● **AIM**:
Take all the material and copy it exactly.
═══ DATASET SECTION ═══
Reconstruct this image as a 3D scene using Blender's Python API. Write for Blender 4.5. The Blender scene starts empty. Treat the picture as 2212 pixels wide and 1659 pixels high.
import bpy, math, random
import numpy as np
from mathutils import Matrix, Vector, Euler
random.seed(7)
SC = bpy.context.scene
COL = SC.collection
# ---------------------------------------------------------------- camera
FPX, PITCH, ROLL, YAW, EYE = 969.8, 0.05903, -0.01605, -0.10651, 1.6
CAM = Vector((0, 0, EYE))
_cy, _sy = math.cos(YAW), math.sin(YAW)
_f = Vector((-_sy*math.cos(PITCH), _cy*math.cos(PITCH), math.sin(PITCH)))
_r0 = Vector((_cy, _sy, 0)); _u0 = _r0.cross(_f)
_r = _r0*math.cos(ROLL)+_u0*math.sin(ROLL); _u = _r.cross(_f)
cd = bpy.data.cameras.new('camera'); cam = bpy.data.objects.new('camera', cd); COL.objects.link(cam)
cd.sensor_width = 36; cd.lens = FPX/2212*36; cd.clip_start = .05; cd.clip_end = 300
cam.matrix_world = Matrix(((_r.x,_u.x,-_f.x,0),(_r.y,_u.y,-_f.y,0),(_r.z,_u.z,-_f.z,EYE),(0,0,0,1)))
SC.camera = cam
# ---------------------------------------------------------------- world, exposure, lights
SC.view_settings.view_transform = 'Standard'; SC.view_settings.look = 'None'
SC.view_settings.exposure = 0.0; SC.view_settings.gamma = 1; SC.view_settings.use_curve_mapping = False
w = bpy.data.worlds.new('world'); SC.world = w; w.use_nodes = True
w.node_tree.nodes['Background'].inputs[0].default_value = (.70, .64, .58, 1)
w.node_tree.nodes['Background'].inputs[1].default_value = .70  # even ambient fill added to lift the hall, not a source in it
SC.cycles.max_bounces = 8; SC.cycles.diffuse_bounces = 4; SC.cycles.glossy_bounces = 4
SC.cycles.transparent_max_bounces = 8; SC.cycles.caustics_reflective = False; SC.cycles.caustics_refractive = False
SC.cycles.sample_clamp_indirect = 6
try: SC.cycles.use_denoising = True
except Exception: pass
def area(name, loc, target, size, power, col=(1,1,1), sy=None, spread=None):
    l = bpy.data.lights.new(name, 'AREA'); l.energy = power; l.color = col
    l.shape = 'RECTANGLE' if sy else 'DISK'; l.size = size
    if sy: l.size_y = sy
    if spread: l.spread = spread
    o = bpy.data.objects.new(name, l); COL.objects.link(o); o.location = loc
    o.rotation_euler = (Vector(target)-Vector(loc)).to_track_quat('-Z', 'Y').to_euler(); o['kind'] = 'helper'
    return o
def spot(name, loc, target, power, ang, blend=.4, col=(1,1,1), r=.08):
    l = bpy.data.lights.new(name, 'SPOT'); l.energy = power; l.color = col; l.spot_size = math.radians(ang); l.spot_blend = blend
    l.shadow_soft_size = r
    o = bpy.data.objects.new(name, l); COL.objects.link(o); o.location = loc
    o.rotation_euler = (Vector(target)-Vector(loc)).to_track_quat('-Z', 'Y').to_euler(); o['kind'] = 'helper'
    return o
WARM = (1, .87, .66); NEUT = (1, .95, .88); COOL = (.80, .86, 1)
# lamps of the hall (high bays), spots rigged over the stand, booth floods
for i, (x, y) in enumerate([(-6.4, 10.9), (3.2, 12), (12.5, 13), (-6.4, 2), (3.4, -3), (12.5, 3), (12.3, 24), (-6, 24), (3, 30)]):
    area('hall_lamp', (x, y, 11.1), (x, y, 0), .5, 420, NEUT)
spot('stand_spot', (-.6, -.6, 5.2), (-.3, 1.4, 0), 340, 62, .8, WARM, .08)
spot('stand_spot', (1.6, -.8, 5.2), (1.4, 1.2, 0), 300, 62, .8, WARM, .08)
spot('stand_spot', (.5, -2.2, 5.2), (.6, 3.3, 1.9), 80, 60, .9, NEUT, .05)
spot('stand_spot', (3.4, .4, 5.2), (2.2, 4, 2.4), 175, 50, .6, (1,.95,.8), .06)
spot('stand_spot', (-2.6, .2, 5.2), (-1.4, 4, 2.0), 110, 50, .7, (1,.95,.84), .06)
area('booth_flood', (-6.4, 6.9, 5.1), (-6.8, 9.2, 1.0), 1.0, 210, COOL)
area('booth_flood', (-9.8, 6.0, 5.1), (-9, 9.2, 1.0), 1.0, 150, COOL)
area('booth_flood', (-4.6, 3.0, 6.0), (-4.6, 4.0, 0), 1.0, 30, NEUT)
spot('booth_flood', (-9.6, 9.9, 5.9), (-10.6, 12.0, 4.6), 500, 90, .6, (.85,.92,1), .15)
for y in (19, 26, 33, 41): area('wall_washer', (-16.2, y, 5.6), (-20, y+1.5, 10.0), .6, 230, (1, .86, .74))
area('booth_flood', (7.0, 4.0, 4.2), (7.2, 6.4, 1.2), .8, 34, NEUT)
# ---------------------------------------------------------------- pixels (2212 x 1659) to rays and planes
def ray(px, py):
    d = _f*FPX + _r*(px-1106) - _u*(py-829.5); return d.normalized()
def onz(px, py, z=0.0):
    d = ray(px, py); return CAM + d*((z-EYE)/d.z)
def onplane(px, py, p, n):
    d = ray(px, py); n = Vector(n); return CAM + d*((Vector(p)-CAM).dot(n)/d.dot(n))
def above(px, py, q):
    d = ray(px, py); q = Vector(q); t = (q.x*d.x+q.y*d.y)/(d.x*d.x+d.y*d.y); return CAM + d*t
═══
● **EXERCISE ANSWER**:
Reconstruct this image as a 3D scene using Blender's Python API. Write for Blender 4.5. The Blender scene starts empty. Treat the picture as 2212 pixels wide and 1659 pixels high.
import bpy, math, random
import numpy as np
from mathutils import Matrix, Vector, Euler
random.seed(7)
SC = bpy.context.scene
COL = SC.collection
# ---------------------------------------------------------------- camera
FPX, PITCH, ROLL, YAW, EYE = 969.8, 0.05903, -0.01605, -0.10651, 1.6
CAM = Vector((0, 0, EYE))
_cy, _sy = math.cos(YAW), math.sin(YAW)
_f = Vector((-_sy*math.cos(PITCH), _cy*math.cos(PITCH), math.sin(PITCH)))
_r0 = Vector((_cy, _sy, 0)); _u0 = _r0.cross(_f)
_r = _r0*math.cos(ROLL)+_u0*math.sin(ROLL); _u = _r.cross(_f)
cd = bpy.data.cameras.new('camera'); cam = bpy.data.objects.new('camera', cd); COL.objects.link(cam)
cd.sensor_width = 36; cd.lens = FPX/2212*36; cd.clip_start = .05; cd.clip_end = 300
cam.matrix_world = Matrix(((_r.x,_u.x,-_f.x,0),(_r.y,_u.y,-_f.y,0),(_r.z,_u.z,-_f.z,EYE),(0,0,0,1)))
SC.camera = cam
# ---------------------------------------------------------------- world, exposure, lights
SC.view_settings.view_transform = 'Standard'; SC.view_settings.look = 'None'
SC.view_settings.exposure = 0.0; SC.view_settings.gamma = 1; SC.view_settings.use_curve_mapping = False
w = bpy.data.worlds.new('world'); SC.world = w; w.use_nodes = True
w.node_tree.nodes['Background'].inputs[0].default_value = (.70, .64, .58, 1)
w.node_tree.nodes['Background'].inputs[1].default_value = .70  # even ambient fill added to lift the hall, not a source in it
SC.cycles.max_bounces = 8; SC.cycles.diffuse_bounces = 4; SC.cycles.glossy_bounces = 4
SC.cycles.transparent_max_bounces = 8; SC.cycles.caustics_reflective = False; SC.cycles.caustics_refractive = False
SC.cycles.sample_clamp_indirect = 6
try: SC.cycles.use_denoising = True
except Exception: pass
def area(name, loc, target, size, power, col=(1,1,1), sy=None, spread=None):
    l = bpy.data.lights.new(name, 'AREA'); l.energy = power; l.color = col
    l.shape = 'RECTANGLE' if sy else 'DISK'; l.size = size
    if sy: l.size_y = sy
    if spread: l.spread = spread
    o = bpy.data.objects.new(name, l); COL.objects.link(o); o.location = loc
    o.rotation_euler = (Vector(target)-Vector(loc)).to_track_quat('-Z', 'Y').to_euler(); o['kind'] = 'helper'
    return o
def spot(name, loc, target, power, ang, blend=.4, col=(1,1,1), r=.08):
    l = bpy.data.lights.new(name, 'SPOT'); l.energy = power; l.color = col; l.spot_size = math.radians(ang); l.spot_blend = blend
    l.shadow_soft_size = r
    o = bpy.data.objects.new(name, l); COL.objects.link(o); o.location = loc
    o.rotation_euler = (Vector(target)-Vector(loc)).to_track_quat('-Z', 'Y').to_euler(); o['kind'] = 'helper'
    return o
WARM = (1, .87, .66); NEUT = (1, .95, .88); COOL = (.80, .86, 1)
# lamps of the hall (high bays), spots rigged over the stand, booth floods
for i, (x, y) in enumerate([(-6.4, 10.9), (3.2, 12), (12.5, 13), (-6.4, 2), (3.4, -3), (12.5, 3), (12.3, 24), (-6, 24), (3, 30)]):
    area('hall_lamp', (x, y, 11.1), (x, y, 0), .5, 420, NEUT)
spot('stand_spot', (-.6, -.6, 5.2), (-.3, 1.4, 0), 340, 62, .8, WARM, .08)
spot('stand_spot', (1.6, -.8, 5.2), (1.4, 1.2, 0), 300, 62, .8, WARM, .08)
spot('stand_spot', (.5, -2.2, 5.2), (.6, 3.3, 1.9), 80, 60, .9, NEUT, .05)
spot('stand_spot', (3.4, .4, 5.2), (2.2, 4, 2.4), 175, 50, .6, (1,.95,.8), .06)
spot('stand_spot', (-2.6, .2, 5.2), (-1.4, 4, 2.0), 110, 50, .7, (1,.95,.84), .06)
area('booth_flood', (-6.4, 6.9, 5.1), (-6.8, 9.2, 1.0), 1.0, 210, COOL)
area('booth_flood', (-9.8, 6.0, 5.1), (-9, 9.2, 1.0), 1.0, 150, COOL)
area('booth_flood', (-4.6, 3.0, 6.0), (-4.6, 4.0, 0), 1.0, 30, NEUT)
spot('booth_flood', (-9.6, 9.9, 5.9), (-10.6, 12.0, 4.6), 500, 90, .6, (.85,.92,1), .15)
for y in (19, 26, 33, 41): area('wall_washer', (-16.2, y, 5.6), (-20, y+1.5, 10.0), .6, 230, (1, .86, .74))
area('booth_flood', (7.0, 4.0, 4.2), (7.2, 6.4, 1.2), .8, 34, NEUT)
# ---------------------------------------------------------------- pixels (2212 x 1659) to rays and planes
def ray(px, py):
    d = _f*FPX + _r*(px-1106) - _u*(py-829.5); return d.normalized()
def onz(px, py, z=0.0):
    d = ray(px, py); return CAM + d*((z-EYE)/d.z)
def onplane(px, py, p, n):
    d = ray(px, py); n = Vector(n); return CAM + d*((Vector(p)-CAM).dot(n)/d.dot(n))
def above(px, py, q):
    d = ray(px, py); q = Vector(q); t = (q.x*d.x+q.y*d.y)/(d.x*d.x+d.y*d.y); return CAM + d*t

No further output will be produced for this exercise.